In five words or less, how would you sum up the philosophy that guides your research and/or professional activities?
“Be a change-maker!”

What made you choose VCUarts over other schools?
I knew that VCUarts had a great reputation nationally. I was interested in getting a research degree in art history but wanted to make sure that I was keeping an eye towards my dream career as a museum professional. So, joining a program grounded in research that had a practical museology component was the best fit. Rather than a standalone museum studies degree I was able to pursue a level of research vigor that some museum studies degree programs miss out on. Sure, the name recognition is nice, but it was also the skills that I learned in the Art History department that really helped set me apart!

What themes or ideas keep showing up in your research or professional work?
One recurring theme in my praxis (philosophy+action) is the idea that meaning is not fixed, especially in the context of art and museum objects. I’m really resonating and sitting with the idea of how the “right to interpretation” can be diffused more equally rather than a single voice or narrative. Who decides? We do…together. We have a barrage of
media and images coming at us, art museums become critical in learning how to decipher what we’re seeing. I always tell my visiting students, “you can walk through a space like an NPC, or you can choose to spend your education, and your life, thinking critically about images rather than passively accepting the barrage of images and media.” Sounds lame, but art really is the start. It’s a way for us to really connect to one another as humans in a time when the world needs a lot of that for its healing.
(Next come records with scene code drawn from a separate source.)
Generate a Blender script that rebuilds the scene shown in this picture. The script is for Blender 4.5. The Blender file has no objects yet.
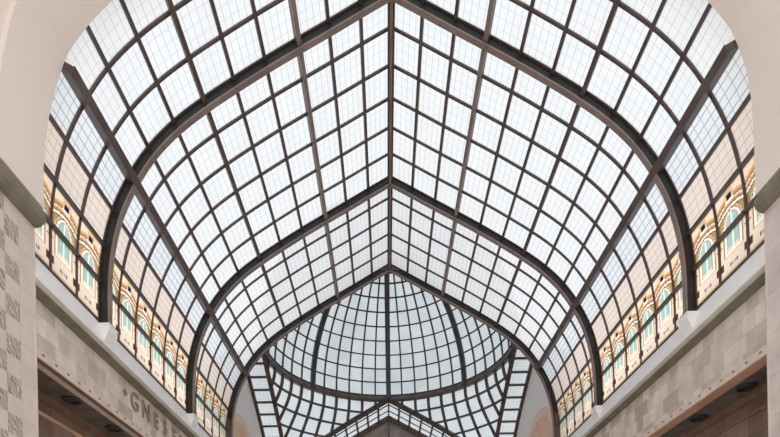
import bpy, bmesh, math
from mathutils import Vector, Matrix

S = bpy.context.scene
COL = S.collection
ZC = 1.6                                   # eye height above the floor
D, R = 28.6, 6.55                          # crossing: centre distance, half width

# ------------------------------------------------------------------ camera, sky, exposure
cam_d = bpy.data.cameras.new('camera')
cam_d.sensor_fit = 'HORIZONTAL'
cam_d.sensor_width = 36.0
cam_d.lens = 548.0 / 780.0 * 36.0
cam_d.shift_x = (390 - 387.2) / 780.0
cam_d.shift_y = (619.4 - 218.5) / 780.0
cam_d.clip_end = 500
cam = bpy.data.objects.new('camera', cam_d)
COL.objects.link(cam)
ROLL = 0.0198
cr, sr = math.cos(ROLL), math.sin(ROLL)
right = Vector((cr, 0, -sr)); up = Vector((sr, 0, cr)); back = Vector((0, -1, 0))
cam.matrix_world = Matrix(((right.x, up.x, back.x, -0.3726),
                           (right.y, up.y, back.y, 0.0),
                           (right.z, up.z, back.z, ZC), (0, 0, 0, 1)))
S.camera = cam

world = bpy.data.worlds.new('overcast_sky')
S.world = world
world.use_nodes = True
wn = world.node_tree.nodes; wl = world.node_tree.links
wn.clear()
w_out = wn.new('ShaderNodeOutputWorld'); w_bg = wn.new('ShaderNodeBackground')
w_tc = wn.new('ShaderNodeTexCoord'); w_sep = wn.new('ShaderNodeSeparateXYZ'); w_ramp = wn.new('ShaderNodeValToRGB')
wl.new(w_tc.outputs['Generated'], w_sep.inputs[0]); wl.new(w_sep.outputs['Z'], w_ramp.inputs[0])
wl.new(w_ramp.outputs[0], w_bg.inputs[0]); wl.new(w_bg.outputs[0], w_out.inputs[0])
e = w_ramp.color_ramp.elements
e[0].position = 0.0; e[0].color = (0.93, 0.95, 0.98, 1)
e[1].position = 0.9; e[1].color = (1.0, 1.0, 1.0, 1)
w_bg.inputs[1].default_value = 1.34

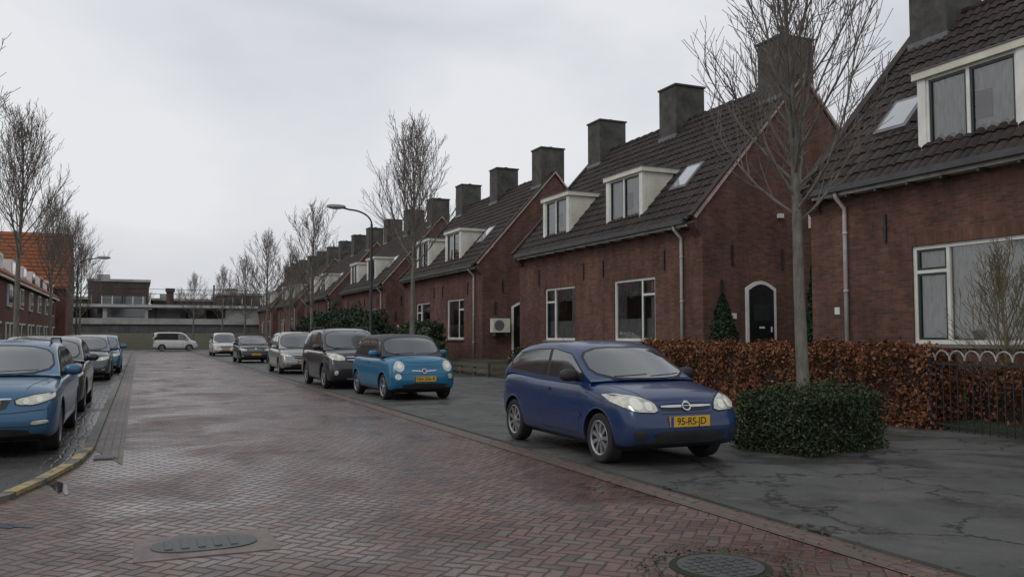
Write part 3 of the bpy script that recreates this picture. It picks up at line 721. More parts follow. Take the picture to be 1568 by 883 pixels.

What’s next for you? Where should we be looking for your latest activities?
You can always follow my Instagram account at @errolsculturalcanvas
Right now, I’m really excited to be doing an independent exhibition project co-curated with Anani Blakey (@anariaphy) at the local artists’ guild for this year’s Afrofuturism week. I want local Gainesville artists to engage viewers in the world they live in, hope for, and dream about. We’re showing artworks that explore world-building, cosplay, ancestry, alternate cosmologies, fantasy, and dreaming. I believe this show really demonstrates that when we pause, play, and dream we open up the space for imagining, and then building, better futures.